O Globo, n. 31438, 03/09/2019. Opinião, p. 2
Incêndios expõem fiasco ambiental e afetam campanha de Evo Morales
Há treze anos no poder, e em plena disputa pelo quarto mandato presidencial consecutivo, o presidente boliviano Evo Morales enfrenta um problema inesperado: o impacto eleitoral do fracasso da sua política ambiental. A eleição será em outubro, e as pesquisas mais recentes indicam possibilidade de um segundo turno com o ex-presidente Carlos Mesa.
Na semana passada, quando mais de um milhão de hectares de floresta sucumbiam em incêndios na província de Santa Cruz, fronteira com o Brasil, Morales se viu obrigado a interromper a campanha e procurar respostas mais objetivas às críticas sobre a tibieza do governo na política ambiental.
Ele sobrevoou parte da área incendiada. Na volta, vestiu um uniforme de bombeiro e foi ajudar a apagar fogo na planície de Chiquitanía, zona de transição entre o Chaco e a Amazônia. A cena se destinava à propaganda eleitoral, mas o candidato se perdeu por quase uma hora na área incendiada. Resgatado, foi surpreendido pelos protestos. Na região há cidades como Roboré, com 80 mil hectares calcinados em cinco semanas.
O presidente refutou as críticas, acusando ONGs de interesses ocultos. Abstraiu a realidade com o argumento de que estava tudo sob controle.
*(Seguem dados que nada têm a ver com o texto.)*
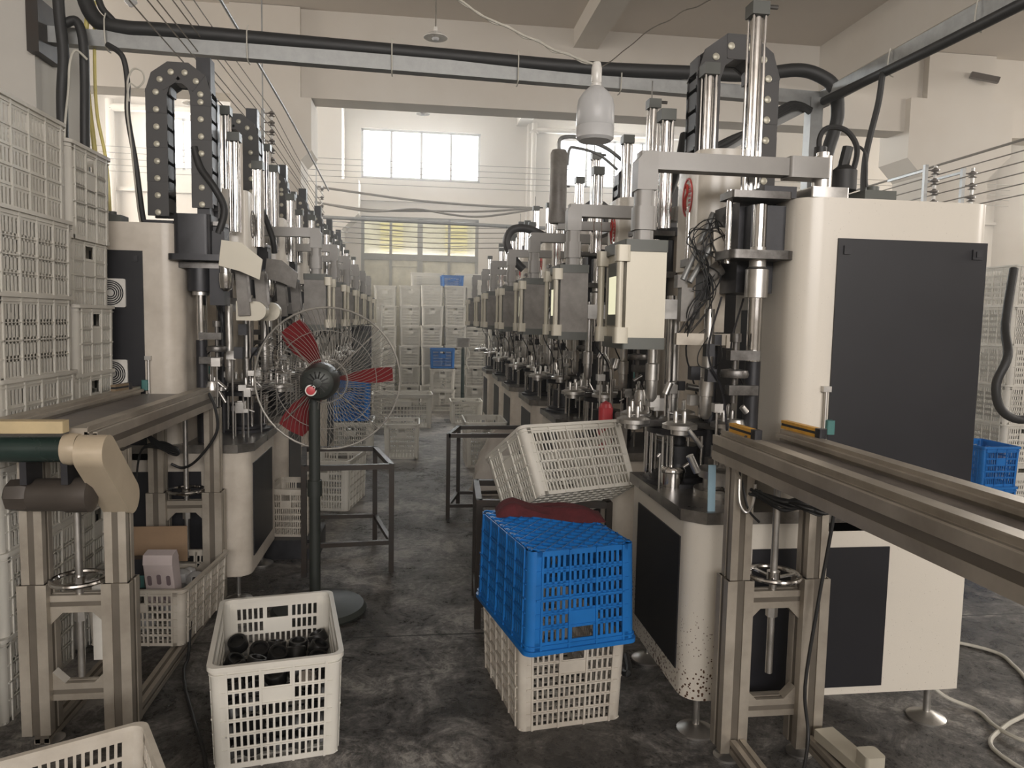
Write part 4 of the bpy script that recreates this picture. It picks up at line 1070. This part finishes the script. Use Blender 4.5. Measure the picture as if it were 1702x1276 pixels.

Não estava, como se vê no aumento dos incêndios, e como se pôde constatar na emblemática cena de resgate do presidente-candidato perdido na floresta carbonizada.
Morales já vinha enfrentando protestos nas ruas de diferentes cidades por insistir em se manter no poder, a despeito de uma proibição constitucional e de um referendo no qual eleitores reafirmaram a negativa à sua participação em novo pleito presidencial — ele conseguiu contornar os vetos da Constituição e das urnas em manobras nos bastidores da Justiça Eleitoral.
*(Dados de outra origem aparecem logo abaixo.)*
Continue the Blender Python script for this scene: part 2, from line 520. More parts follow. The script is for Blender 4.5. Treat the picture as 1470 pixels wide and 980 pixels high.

O descontrole dos incêndios nas zonas de expansão de culturas e pecuária fez recrudescer as manifestações nas maiores cidades.
O governo e o MAS temem os efeitos eleitorais, mas persistem dúvidas sobre a real capacidade da oposição a Morales capitalizar essa insatisfação e transformar o protesto em voto na disputa de 20 de outubro.